Problem description:
Count the lines that include the string "part", and give only that number.

Given data:
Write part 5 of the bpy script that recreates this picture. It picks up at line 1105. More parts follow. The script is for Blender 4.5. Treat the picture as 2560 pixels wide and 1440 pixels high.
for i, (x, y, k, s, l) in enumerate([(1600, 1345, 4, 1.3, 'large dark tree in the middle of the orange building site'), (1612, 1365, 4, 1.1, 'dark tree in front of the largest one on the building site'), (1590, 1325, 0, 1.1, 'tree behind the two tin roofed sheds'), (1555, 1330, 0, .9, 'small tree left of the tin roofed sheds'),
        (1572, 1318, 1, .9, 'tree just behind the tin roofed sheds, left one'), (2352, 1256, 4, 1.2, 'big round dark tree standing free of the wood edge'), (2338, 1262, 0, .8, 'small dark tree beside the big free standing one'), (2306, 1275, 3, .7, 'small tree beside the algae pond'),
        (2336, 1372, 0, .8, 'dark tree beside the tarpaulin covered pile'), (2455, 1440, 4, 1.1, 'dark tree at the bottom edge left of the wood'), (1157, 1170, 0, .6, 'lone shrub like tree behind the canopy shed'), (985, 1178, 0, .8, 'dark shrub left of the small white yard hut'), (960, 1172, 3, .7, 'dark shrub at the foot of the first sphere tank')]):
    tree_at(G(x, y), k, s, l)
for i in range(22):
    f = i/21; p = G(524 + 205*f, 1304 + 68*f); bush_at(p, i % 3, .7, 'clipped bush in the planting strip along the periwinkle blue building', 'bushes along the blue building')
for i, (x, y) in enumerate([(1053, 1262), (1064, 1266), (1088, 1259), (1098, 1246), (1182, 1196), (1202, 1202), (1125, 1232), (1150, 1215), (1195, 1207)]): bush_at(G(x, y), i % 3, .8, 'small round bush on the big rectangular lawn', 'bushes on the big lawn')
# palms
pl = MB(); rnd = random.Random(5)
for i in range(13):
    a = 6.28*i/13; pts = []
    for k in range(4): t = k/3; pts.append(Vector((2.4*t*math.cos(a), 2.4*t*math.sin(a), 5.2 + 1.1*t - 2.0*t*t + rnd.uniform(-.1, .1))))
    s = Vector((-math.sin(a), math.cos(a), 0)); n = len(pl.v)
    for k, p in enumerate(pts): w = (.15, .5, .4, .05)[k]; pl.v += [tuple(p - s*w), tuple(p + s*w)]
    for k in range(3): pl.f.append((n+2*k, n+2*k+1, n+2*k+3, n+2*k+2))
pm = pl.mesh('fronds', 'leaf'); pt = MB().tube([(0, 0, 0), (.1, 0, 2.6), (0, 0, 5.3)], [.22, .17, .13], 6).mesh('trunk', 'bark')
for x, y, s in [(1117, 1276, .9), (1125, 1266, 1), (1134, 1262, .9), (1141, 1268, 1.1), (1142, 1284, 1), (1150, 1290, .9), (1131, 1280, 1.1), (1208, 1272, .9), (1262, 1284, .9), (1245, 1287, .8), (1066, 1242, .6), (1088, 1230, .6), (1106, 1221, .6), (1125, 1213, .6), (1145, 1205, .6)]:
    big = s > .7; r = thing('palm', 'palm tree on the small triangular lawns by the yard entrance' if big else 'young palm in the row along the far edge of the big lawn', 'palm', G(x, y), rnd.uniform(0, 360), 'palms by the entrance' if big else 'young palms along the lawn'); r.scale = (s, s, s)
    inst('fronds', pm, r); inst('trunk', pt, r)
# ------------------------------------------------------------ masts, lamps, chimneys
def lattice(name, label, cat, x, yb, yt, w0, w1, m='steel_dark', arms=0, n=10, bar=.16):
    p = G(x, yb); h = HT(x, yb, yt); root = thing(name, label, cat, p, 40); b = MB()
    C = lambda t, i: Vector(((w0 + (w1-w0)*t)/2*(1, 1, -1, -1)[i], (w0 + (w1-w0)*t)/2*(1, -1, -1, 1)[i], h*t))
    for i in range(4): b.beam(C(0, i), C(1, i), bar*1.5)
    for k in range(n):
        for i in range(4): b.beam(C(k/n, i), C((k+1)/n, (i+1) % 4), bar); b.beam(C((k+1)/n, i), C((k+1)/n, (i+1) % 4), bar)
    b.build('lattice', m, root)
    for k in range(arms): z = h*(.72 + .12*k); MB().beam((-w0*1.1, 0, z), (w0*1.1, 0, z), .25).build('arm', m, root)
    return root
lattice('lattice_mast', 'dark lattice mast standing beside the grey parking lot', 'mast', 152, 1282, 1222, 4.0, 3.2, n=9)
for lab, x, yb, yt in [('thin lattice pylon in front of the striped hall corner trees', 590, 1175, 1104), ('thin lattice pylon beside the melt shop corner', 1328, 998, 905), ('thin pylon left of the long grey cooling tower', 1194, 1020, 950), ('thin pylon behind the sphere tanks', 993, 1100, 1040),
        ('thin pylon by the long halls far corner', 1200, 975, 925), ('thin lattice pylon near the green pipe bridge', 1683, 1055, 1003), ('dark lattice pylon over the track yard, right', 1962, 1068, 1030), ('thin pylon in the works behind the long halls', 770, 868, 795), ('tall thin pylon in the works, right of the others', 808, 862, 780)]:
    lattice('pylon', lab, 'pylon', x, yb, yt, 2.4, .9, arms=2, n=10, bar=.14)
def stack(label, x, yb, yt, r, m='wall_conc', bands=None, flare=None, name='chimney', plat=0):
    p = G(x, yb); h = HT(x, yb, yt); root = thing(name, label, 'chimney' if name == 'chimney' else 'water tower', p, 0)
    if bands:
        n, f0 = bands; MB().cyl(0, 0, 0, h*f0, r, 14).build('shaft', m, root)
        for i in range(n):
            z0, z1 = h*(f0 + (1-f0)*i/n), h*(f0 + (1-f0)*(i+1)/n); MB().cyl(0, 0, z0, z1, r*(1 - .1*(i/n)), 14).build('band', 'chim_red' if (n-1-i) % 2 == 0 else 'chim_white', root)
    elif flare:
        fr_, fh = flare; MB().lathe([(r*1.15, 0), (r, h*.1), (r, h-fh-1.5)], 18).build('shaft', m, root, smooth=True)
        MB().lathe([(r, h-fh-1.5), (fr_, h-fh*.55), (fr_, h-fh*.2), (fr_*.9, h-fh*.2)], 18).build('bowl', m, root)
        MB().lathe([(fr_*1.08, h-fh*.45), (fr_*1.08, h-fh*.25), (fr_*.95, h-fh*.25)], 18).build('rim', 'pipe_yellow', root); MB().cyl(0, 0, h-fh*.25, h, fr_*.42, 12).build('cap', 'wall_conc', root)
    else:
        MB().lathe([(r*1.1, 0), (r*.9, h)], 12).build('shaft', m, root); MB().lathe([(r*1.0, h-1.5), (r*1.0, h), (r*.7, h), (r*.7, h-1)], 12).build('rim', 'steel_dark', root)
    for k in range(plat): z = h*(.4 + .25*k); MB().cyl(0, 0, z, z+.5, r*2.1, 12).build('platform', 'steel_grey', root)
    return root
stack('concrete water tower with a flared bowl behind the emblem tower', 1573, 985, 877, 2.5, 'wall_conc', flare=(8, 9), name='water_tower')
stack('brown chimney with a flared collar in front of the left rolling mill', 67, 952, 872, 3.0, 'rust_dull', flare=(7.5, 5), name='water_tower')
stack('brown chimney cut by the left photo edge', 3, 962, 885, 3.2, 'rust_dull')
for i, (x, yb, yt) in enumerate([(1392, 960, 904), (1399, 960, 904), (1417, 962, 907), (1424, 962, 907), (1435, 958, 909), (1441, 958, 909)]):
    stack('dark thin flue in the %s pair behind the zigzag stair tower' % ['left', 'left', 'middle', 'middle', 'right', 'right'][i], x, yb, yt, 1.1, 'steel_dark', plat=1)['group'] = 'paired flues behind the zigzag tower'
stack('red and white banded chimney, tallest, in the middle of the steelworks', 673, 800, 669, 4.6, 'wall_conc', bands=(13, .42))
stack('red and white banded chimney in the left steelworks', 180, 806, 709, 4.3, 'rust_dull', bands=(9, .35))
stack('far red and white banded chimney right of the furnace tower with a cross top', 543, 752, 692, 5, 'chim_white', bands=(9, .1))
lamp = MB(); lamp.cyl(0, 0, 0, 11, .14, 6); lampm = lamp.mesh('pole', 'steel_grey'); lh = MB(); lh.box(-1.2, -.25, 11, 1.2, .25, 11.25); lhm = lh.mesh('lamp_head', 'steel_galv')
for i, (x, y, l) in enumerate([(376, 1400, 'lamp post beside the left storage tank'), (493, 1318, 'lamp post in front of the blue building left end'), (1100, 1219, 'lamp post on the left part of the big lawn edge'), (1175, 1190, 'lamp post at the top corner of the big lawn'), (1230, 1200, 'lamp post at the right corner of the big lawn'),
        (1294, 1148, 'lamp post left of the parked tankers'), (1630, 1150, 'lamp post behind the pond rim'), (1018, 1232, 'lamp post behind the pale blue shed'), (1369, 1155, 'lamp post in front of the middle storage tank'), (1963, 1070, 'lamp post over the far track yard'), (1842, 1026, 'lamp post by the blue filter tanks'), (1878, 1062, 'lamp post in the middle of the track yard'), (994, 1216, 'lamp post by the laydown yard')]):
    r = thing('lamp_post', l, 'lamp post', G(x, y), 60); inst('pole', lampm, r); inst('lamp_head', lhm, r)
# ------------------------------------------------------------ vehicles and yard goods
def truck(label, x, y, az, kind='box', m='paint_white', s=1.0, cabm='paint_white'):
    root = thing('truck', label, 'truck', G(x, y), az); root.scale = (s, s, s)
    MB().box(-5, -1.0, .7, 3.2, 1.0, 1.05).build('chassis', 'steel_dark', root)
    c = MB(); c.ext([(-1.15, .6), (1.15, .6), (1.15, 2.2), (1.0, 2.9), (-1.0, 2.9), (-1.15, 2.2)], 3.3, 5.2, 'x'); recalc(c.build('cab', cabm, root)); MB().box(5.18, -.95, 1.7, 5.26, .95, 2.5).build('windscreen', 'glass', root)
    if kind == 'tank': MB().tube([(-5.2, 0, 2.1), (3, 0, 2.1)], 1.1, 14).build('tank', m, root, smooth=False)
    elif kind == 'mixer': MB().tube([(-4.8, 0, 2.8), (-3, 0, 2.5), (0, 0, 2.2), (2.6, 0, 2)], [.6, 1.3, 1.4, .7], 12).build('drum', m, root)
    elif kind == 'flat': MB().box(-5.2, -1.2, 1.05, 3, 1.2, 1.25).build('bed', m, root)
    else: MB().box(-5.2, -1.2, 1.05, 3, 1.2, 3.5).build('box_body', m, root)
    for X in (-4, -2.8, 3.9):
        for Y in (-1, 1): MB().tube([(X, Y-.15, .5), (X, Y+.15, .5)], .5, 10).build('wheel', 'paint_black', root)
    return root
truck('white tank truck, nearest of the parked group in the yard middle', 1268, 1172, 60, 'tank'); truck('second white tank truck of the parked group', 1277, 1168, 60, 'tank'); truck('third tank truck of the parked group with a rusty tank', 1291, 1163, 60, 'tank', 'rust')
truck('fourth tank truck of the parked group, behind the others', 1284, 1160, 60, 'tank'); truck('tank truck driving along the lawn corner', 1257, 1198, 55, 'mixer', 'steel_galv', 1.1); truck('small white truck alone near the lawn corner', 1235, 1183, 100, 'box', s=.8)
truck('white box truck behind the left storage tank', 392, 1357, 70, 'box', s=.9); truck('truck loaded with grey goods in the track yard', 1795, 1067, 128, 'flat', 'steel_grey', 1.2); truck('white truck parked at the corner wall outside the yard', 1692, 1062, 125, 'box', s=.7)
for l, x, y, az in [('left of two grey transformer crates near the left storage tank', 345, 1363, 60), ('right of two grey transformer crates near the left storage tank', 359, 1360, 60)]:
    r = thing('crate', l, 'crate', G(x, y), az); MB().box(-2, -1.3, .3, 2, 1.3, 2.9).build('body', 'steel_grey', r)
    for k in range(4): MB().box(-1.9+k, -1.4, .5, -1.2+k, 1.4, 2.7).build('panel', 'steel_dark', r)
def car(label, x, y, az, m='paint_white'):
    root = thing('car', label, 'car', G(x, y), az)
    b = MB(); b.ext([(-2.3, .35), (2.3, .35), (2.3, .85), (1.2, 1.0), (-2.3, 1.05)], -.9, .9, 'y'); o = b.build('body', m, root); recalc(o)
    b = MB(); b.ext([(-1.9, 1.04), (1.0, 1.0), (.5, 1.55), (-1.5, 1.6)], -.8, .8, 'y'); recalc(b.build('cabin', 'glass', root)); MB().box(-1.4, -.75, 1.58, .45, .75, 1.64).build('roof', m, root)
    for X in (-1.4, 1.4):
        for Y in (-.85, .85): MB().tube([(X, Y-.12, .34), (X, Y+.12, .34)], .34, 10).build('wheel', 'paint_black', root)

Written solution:
2